The EHRC have called on the government to make it a legal duty for employers to take reasonable steps to protect workers from harassment and victimisation. Currently, employers can defend against a claim of vicarious liability for harassment by proving they took reasonable steps to prevent the unlawful act from occurring. The EHRC believe this defence does not encourage employers to take best practice steps to prevent harassment nor provide workers with sufficient protection. The introduction of a mandatory duty would help bring about significant cultural change and, if breached, would allow the EHRC to take enforcement action against the organisation.

Other recommendations include:

  • the government should introduce a statutory code of practice on workplace harassment and sexual harassment. The code will include steps employers have to take to prevent harassment occurring and steps to take when responding to an incident. Tribunals would have the power to uplift compensation in harassment claims for a breach of the code by the organisation
  • every three years the government should carry out a review of sexual harassment at work.

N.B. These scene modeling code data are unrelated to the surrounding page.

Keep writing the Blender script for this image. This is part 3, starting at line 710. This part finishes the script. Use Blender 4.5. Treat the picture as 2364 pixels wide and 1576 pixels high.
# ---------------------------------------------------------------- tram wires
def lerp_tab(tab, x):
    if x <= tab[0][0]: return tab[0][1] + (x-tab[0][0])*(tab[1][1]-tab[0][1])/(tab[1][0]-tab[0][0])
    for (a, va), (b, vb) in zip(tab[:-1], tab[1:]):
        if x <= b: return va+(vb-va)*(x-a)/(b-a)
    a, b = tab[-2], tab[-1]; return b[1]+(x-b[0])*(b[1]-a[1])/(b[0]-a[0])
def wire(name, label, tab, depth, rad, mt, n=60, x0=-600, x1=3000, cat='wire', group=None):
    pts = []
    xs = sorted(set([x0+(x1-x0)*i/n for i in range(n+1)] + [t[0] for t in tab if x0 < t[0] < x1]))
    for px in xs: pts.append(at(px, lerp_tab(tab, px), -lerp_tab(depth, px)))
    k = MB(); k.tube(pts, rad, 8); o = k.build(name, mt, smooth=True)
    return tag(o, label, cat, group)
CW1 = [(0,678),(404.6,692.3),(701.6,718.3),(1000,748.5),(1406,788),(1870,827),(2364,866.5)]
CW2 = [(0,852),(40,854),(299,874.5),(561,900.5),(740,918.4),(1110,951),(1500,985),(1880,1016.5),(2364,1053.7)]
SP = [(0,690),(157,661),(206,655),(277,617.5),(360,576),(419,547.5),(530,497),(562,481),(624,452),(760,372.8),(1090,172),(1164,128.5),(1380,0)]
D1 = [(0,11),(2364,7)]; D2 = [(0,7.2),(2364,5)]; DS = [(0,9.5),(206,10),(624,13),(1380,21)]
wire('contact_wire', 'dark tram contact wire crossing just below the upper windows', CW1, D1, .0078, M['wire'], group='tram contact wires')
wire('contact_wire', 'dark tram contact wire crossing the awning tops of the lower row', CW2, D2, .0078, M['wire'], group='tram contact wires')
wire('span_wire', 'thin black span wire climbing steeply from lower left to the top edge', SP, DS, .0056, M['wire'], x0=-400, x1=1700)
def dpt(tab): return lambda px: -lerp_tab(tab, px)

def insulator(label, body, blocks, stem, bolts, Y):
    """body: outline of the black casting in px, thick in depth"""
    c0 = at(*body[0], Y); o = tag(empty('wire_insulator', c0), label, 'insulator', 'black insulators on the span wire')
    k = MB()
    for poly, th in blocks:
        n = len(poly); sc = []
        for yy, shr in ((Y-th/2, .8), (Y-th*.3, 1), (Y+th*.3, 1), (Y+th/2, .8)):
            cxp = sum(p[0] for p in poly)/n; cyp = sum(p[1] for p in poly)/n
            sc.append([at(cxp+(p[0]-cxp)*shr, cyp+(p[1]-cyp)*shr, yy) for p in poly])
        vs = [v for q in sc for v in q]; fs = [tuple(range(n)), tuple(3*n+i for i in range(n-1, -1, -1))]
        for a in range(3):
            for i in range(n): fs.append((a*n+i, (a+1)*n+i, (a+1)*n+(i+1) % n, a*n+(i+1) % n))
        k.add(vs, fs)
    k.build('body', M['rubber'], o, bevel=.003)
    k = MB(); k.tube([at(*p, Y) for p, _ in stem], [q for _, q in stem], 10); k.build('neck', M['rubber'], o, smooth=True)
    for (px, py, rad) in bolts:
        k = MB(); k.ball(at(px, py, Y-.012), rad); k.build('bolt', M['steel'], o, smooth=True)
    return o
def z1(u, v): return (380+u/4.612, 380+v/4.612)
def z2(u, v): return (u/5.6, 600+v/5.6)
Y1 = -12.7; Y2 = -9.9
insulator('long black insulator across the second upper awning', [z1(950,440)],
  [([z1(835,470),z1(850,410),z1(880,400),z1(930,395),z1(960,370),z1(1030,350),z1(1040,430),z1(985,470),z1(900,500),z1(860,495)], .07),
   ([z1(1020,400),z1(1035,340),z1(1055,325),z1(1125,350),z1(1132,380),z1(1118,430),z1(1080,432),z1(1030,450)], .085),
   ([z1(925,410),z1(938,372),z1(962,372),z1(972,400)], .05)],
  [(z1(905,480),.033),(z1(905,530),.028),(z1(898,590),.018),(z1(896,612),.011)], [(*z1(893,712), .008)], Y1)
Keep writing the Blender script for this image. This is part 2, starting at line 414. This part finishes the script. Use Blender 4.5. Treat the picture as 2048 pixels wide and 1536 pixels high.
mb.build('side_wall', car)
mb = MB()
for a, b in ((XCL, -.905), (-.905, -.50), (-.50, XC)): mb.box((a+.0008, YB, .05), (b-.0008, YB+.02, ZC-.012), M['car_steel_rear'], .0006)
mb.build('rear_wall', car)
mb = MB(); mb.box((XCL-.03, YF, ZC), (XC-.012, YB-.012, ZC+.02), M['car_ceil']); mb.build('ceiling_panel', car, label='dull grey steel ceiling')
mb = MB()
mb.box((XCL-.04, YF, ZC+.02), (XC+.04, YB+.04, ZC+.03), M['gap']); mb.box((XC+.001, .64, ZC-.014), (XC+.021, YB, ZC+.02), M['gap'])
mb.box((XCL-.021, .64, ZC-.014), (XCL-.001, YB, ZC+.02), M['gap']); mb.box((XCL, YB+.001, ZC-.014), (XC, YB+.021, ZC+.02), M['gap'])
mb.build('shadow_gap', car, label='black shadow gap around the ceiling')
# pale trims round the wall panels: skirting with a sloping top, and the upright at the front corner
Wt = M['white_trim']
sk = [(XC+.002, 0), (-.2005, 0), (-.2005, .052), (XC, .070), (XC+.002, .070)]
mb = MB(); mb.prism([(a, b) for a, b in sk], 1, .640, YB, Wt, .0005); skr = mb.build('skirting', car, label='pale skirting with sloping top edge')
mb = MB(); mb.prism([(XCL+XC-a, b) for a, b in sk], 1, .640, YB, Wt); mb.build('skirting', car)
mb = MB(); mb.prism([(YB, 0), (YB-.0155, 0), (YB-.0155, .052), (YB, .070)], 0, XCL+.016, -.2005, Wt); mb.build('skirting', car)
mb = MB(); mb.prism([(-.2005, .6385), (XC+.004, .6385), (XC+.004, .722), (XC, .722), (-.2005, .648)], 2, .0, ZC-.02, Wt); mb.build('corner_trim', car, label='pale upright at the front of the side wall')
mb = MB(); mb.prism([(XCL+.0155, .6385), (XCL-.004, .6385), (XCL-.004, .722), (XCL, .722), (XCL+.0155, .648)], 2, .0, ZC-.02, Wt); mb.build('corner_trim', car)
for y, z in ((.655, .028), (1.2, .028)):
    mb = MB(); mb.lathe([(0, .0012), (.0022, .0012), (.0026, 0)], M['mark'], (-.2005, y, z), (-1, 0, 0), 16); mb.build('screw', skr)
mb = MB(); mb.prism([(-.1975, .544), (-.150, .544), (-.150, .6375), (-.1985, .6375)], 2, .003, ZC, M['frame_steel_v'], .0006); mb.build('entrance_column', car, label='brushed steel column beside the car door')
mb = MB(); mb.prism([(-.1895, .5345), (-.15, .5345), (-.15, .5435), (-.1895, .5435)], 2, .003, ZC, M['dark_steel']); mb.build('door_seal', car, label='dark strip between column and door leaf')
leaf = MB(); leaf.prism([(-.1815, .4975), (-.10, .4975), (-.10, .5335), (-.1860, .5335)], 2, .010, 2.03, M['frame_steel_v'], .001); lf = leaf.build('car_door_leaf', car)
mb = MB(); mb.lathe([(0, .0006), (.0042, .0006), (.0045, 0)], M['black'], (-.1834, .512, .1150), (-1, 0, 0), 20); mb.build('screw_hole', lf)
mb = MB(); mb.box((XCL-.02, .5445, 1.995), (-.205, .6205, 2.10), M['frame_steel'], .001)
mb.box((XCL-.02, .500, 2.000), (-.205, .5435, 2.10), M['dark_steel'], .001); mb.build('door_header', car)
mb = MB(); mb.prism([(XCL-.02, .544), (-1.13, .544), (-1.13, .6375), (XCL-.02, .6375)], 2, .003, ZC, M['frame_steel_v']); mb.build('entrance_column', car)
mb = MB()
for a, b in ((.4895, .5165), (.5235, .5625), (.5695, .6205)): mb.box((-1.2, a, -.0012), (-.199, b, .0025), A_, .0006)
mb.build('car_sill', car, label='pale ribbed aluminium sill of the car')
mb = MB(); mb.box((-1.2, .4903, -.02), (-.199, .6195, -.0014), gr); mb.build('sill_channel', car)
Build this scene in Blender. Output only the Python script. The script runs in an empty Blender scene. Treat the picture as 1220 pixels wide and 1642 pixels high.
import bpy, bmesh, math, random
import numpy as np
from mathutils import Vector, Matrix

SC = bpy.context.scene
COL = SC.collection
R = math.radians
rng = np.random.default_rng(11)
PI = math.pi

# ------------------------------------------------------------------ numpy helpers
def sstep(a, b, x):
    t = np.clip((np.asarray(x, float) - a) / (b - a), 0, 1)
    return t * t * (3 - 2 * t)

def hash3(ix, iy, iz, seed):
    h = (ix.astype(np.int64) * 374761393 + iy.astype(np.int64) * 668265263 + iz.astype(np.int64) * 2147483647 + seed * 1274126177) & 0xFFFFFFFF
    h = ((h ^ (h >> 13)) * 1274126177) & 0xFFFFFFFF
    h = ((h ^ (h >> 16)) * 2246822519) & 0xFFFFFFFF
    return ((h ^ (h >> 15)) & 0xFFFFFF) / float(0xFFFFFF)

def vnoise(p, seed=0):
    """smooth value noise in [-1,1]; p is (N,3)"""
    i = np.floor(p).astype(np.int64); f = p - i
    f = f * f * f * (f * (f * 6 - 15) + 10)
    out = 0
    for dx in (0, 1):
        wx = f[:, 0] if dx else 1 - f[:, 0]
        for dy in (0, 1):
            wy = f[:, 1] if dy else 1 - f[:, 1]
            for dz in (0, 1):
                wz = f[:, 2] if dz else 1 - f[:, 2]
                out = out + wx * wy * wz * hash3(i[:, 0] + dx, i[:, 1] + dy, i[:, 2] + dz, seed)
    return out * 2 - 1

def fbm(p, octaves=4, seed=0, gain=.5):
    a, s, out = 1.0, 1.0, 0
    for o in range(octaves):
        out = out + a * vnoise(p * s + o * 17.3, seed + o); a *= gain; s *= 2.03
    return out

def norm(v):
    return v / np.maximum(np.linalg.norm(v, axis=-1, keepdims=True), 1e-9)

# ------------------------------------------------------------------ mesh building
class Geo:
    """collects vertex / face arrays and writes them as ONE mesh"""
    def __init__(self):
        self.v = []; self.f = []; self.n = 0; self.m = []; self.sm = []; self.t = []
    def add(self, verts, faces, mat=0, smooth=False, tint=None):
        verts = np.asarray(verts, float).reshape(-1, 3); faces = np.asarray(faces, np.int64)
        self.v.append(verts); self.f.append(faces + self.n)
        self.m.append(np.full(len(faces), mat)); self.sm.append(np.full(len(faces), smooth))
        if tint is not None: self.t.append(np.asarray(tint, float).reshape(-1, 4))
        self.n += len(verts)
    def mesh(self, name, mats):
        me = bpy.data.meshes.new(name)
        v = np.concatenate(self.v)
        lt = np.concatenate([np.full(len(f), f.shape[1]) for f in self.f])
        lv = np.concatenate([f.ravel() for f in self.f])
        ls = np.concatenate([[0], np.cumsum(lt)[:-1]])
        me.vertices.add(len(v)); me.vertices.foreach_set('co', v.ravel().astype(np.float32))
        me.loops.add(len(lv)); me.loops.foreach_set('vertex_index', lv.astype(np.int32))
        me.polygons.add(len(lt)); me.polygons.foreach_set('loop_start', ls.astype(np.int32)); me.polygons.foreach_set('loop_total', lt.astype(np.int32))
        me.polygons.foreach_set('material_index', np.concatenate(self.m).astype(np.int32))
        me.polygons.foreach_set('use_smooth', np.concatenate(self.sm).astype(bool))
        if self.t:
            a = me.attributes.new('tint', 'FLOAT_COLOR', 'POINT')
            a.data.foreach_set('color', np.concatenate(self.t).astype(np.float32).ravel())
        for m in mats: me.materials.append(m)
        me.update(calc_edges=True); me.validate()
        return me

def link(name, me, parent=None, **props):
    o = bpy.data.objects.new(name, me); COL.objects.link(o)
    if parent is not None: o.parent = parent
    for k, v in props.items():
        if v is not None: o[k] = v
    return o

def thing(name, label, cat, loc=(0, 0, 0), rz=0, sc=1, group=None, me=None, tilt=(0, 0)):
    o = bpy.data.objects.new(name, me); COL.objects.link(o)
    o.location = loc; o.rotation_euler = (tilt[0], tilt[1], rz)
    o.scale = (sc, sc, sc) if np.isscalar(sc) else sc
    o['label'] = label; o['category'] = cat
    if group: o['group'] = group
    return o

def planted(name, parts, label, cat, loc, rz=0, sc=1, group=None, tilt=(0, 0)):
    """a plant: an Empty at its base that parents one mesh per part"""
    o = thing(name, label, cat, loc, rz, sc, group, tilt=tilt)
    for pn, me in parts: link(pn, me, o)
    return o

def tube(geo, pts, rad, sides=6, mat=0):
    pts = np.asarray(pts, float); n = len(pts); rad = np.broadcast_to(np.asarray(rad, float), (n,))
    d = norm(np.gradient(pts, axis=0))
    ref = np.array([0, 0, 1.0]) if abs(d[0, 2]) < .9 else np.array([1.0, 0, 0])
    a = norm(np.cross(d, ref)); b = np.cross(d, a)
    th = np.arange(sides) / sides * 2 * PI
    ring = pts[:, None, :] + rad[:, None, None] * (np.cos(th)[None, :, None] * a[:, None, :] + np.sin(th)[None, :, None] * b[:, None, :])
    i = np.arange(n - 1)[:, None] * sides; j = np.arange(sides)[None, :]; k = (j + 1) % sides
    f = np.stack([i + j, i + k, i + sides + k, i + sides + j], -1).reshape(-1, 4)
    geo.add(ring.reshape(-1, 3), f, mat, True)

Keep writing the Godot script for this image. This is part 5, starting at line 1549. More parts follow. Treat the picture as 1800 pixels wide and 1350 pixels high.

After each review, an action plan should be published to address workplace discrimination
  • organisations should be required to publish their sexual harassment policy and the steps they take to implement the policy in their business
  • legislation needs to be enacted to prevent non-disclosure agreements being used to prevent disclosures of future discriminatory, harassing or victimising acts
  • the power for employment tribunals to make recommendations should be restored to allow tribunals to have the opportunity to require the organisation to improve their workplace practices
  • liability for third party harassment under the Equality Act 2010 should be reinstated. The requirement for the employer to have knowledge of previous harassing acts should be removed to ensure the organisation is providing protection for employees.

The Chief Executive of the EHRC, Rebecca Hilsenrath, has said “We need urgent action to turn the tables in British workplaces, shifting from the current culture of people risking their jobs and health in order to report harassment, to placing the onus on employers to prevent and resolve it.”